Nothing can change the fact that the ultimate determinant for student success is parents. However, I can't see how school choice hurts.
 
Re: Frederick Hess:School Choice Advocates Continue to Unnecessarily Undermine Themse

This is far from a knockdown argument. I mean, it raises an interesting point and he's right that school choice won't fix all of the woes, but it's not saying either that school choice is bad. Oh well, the supporters of current methods will stand by it even without good argument.
 
Re: Frederick Hess:School Choice Advocates Continue to Unnecessarily Undermine Themse

Aside from home life, the biggest problem in the education system continues to be that it uses an outdated mode of teaching. Children growing up in today's world are plugged in and learn in dynamic ways.

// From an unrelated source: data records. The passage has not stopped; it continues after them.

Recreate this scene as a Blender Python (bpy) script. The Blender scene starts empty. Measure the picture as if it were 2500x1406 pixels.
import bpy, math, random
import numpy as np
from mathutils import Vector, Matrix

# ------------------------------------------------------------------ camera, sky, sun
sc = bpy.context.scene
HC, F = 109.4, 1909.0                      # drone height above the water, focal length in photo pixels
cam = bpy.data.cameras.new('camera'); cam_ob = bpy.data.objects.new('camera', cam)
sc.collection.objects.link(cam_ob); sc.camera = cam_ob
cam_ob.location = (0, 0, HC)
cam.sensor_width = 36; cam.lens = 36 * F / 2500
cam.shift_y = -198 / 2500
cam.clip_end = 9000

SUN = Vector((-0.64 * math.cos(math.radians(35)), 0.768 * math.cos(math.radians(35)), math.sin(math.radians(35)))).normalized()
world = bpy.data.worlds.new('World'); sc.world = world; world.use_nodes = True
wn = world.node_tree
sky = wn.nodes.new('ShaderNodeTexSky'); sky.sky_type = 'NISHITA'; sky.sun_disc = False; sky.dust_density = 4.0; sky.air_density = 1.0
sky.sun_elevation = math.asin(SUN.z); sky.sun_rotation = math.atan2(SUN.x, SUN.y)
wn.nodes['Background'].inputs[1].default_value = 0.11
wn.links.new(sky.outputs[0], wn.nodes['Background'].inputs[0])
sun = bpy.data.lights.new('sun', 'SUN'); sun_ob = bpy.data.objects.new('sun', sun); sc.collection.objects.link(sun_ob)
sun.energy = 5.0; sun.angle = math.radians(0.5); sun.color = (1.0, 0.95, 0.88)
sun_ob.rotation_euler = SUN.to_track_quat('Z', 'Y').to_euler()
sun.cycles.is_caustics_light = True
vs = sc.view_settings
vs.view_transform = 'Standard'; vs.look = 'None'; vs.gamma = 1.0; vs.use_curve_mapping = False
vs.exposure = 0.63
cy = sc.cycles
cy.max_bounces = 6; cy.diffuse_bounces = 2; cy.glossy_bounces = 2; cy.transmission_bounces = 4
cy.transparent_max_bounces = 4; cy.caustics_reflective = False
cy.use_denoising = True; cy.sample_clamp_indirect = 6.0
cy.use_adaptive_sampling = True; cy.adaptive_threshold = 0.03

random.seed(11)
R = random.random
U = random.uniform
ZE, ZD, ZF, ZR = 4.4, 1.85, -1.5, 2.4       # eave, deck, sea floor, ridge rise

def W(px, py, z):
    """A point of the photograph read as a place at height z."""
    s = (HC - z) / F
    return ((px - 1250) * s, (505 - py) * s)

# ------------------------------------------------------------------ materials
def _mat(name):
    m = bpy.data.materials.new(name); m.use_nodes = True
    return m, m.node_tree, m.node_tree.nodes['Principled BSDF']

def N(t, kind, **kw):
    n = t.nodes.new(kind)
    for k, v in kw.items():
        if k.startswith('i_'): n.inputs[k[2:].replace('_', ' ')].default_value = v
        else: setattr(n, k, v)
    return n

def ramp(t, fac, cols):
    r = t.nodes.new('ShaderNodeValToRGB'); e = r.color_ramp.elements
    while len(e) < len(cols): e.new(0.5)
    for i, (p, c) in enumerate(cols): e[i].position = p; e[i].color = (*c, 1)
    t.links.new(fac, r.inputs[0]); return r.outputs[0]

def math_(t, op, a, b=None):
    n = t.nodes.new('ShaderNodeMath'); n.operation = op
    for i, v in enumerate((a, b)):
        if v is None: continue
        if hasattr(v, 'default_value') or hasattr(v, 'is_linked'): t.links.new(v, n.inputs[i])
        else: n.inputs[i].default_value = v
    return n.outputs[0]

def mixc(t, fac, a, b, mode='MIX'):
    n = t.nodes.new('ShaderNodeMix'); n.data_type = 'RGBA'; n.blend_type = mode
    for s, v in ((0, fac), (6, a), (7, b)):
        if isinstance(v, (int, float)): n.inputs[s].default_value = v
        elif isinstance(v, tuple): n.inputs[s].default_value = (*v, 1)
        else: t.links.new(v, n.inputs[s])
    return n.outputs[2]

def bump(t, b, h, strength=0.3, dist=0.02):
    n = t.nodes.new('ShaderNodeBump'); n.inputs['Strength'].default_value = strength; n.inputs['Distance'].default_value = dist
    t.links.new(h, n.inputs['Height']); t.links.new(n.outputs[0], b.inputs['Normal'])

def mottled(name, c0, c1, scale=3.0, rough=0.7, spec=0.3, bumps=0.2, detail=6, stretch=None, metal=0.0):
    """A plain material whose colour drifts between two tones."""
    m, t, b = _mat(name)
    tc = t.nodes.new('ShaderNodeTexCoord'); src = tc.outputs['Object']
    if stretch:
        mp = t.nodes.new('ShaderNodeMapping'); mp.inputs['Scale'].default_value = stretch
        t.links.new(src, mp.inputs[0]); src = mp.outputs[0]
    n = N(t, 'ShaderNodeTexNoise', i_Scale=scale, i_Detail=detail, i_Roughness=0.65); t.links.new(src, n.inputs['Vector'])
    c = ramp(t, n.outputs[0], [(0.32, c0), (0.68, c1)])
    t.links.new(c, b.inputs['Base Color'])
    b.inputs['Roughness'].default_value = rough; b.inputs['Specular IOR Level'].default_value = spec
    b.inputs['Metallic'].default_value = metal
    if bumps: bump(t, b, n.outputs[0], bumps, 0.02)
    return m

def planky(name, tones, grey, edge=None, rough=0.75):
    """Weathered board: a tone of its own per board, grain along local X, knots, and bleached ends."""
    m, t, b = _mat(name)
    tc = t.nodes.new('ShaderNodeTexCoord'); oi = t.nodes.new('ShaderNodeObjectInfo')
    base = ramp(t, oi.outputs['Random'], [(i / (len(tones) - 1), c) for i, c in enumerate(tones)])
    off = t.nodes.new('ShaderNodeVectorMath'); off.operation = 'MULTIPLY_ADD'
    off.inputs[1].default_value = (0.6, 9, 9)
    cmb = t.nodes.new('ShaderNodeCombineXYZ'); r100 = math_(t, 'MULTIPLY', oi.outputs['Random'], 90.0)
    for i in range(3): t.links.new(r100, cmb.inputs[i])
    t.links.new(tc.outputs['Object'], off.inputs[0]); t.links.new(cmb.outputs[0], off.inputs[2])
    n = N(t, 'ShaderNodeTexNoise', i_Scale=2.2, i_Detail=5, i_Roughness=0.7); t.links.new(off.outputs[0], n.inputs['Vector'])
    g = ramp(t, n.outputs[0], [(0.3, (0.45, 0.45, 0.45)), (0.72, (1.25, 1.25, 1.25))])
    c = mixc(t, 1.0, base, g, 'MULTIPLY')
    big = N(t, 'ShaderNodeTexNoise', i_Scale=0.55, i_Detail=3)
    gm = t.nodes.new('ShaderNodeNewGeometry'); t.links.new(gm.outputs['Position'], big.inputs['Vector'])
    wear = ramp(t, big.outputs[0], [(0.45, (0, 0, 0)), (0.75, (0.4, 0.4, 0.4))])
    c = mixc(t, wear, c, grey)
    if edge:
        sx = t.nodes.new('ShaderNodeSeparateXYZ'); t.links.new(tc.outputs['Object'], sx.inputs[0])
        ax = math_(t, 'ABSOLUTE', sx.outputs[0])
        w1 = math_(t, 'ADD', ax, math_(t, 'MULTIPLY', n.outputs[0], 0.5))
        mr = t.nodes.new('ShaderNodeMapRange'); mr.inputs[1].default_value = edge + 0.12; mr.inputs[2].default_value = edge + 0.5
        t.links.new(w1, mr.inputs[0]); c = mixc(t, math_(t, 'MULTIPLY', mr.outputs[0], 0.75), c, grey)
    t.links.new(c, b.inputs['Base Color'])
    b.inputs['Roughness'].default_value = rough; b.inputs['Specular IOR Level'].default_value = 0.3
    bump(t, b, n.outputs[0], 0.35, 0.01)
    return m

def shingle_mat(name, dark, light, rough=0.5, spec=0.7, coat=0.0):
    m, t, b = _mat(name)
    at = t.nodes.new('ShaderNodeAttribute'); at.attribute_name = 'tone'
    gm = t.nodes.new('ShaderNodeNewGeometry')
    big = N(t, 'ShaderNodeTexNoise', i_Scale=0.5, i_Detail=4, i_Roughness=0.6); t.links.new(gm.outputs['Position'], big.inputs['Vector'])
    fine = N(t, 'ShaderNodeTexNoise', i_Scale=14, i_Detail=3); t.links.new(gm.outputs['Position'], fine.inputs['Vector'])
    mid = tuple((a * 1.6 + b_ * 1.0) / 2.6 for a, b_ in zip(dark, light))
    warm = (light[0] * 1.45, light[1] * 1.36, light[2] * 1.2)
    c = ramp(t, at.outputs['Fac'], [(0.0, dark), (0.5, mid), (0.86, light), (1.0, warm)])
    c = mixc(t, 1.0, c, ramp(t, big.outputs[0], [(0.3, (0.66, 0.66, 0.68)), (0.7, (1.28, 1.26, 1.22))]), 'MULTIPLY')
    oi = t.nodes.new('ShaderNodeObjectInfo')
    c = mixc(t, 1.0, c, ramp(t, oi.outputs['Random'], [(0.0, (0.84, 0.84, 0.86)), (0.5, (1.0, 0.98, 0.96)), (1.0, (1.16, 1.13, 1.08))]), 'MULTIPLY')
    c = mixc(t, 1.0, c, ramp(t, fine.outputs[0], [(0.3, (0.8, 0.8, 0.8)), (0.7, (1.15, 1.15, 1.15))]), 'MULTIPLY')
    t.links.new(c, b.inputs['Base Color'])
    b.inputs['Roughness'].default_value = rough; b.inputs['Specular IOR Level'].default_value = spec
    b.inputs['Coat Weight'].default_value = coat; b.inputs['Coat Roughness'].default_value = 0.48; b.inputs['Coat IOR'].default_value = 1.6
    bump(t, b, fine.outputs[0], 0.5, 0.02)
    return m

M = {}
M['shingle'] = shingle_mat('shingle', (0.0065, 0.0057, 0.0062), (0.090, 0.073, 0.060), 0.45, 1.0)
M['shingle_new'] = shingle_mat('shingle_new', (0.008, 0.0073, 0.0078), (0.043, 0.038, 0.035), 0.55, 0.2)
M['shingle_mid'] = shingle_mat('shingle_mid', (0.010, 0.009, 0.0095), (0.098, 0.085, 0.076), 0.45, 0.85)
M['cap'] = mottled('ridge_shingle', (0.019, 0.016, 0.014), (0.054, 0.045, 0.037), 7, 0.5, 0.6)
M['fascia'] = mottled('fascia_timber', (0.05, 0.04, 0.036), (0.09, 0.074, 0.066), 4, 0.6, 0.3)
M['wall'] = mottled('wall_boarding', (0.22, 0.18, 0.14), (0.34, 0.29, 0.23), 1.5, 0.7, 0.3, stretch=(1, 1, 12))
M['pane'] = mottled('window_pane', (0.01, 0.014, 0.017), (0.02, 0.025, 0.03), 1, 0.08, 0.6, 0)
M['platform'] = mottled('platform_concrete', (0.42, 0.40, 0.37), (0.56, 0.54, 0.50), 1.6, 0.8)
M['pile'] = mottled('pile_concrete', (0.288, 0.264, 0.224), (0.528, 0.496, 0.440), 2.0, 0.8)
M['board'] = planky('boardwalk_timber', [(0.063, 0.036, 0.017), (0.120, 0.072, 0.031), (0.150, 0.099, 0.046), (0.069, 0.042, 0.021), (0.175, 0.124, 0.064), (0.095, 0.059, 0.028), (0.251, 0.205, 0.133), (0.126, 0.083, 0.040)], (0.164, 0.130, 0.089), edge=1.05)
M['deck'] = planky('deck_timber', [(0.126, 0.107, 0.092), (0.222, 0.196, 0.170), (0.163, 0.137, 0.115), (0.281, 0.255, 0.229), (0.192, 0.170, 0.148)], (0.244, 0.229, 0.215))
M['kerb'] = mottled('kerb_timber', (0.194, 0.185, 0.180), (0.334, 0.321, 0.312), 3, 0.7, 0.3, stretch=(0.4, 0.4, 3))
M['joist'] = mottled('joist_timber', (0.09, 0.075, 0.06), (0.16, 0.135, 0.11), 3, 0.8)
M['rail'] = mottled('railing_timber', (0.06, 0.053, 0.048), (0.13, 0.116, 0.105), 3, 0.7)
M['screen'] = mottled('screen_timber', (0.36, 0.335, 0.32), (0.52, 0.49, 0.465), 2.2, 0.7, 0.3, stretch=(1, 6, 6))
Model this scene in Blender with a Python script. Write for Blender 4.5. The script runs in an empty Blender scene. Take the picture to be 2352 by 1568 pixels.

The old model of sitting in rows while a teacher talks at you for hours is a waste of time. The only thing it can possibly do is teach discipline and obedience, but it's not improving knowledge standards. I can find way more info. on the internet now than my teachers could teach me back in high school, and the glory of it is that I can read what interests me while discarding the rest.

University is different though because studies become so specialized.
 
Re: Frederick Hess:School Choice Advocates Continue to Unnecessarily Undermine Themse

This is far from a knockdown argument. I mean, it raises an interesting point and he's right that school choice won't fix all of the woes, but it's not saying either that school choice is bad. Oh well, the supporters of current methods will stand by it even without good argument.

That's why I thought he was refreshing, because it was not so exaggerative with results. I share his optimism.